If that's all there were to this movie, I would say "forget it." But in between these scenes of melodrama there are live performances by some of the greatest classical musicians of the 1930s and 40s. Their performances, often truly great, are not wedged in in bits and pieces. Rather, we get to watch Arthur Rubinstein perform the entire Chopin Military Polonaise - and then de Falla's Ritual Fire Dance. We get to watch Jascha Heifitz perform the entire last movement of the Beethoven Violin Concerto - and with what fire and richness of tone! We get to wonder as Leopold Stokowski completely distorts the tempo markings for an entire movement of a Tchaikovsky symphony, producing a series of remarkable moments that, for this listener, never came together as a whole - but still, what daring to pull Tchaikovsky apart like that. Stokowski and Rubenstein both remind us of an era when classical musicians were also stage performers. Rubenstein bangs away at the keyboard in the de Falla with fantastic arm gestures. Stokowski is very clearly conscious of the angle from which he is being filmed. These are spectacular musicians devoted to the music, yes, but these are also colossal, theatrical egos. (Note: Rubinstein is much more controlled in the Chopin. A fierce intensity.)

Stokowski''s theatrics contrast very clearly with Fritz Reiner conducting Heifetz. He just stands there and waves his baton, but oh what music he and Heifetz make!

The same goes for Artur Rodzinski conducting Beethoven's Fifth.
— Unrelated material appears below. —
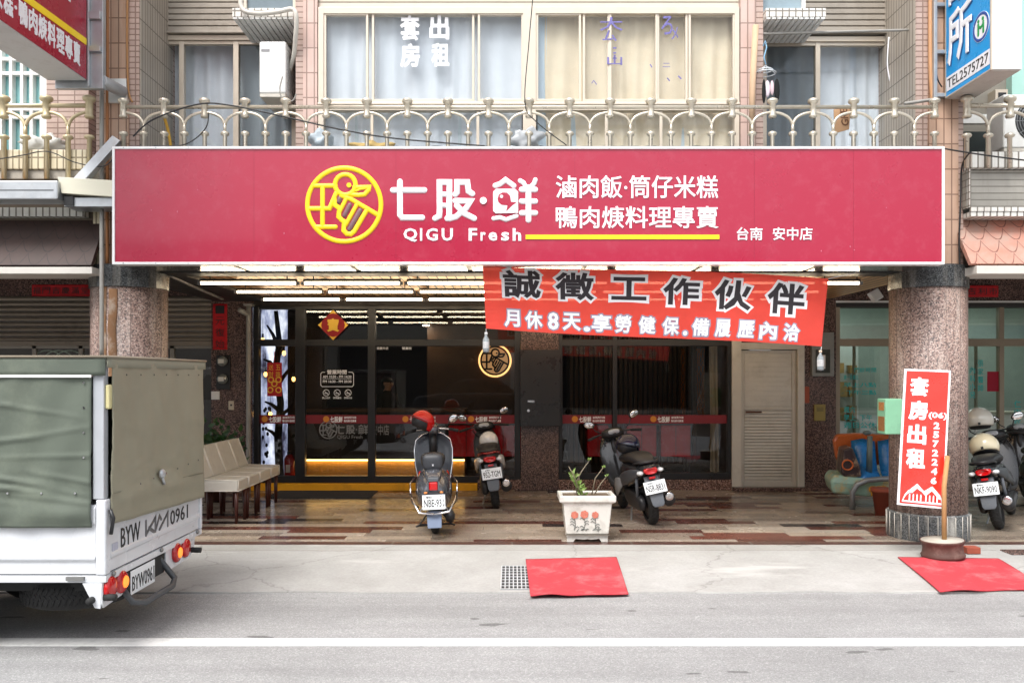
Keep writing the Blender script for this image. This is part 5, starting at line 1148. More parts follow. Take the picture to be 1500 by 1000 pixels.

No, he does not look dramatic on the podium, but boy is that one powerful performance.

Risë Stevens sings a beautifully executed number from "Carmen". Lily Pons, however, does a very sloppy job with the "Bell Song" from "Lakmé", one of her staples.

We get to see Ezio Pinza stand there in a costume that would be grounds for a law suit, yet sing Don Giovanni's Brindisi like no one else - and the opening recitative of Il lascerato spirto, from Verdi's Simon Bocanegra. They are both brilliant performances, notable among other things for Pinza's crystal clear diction.

It's available on DVD. I hope the DVD recognizes the dual nature of the movie and has the tracks arranged so that one can skip over the melodrama, which is really very bad, and just enjoy the remarkable musical performances. It's a very long movie - almost two and a half hours - and the drama is really slow going.

It's also unfortunate that it ends on a weak note, a pseudo-Gershwin jazz rhapsody that is by far the weakest number in the movie.

It's worth watching for the great performances of great music, but there is a LOT of uninteresting drama between those highlights.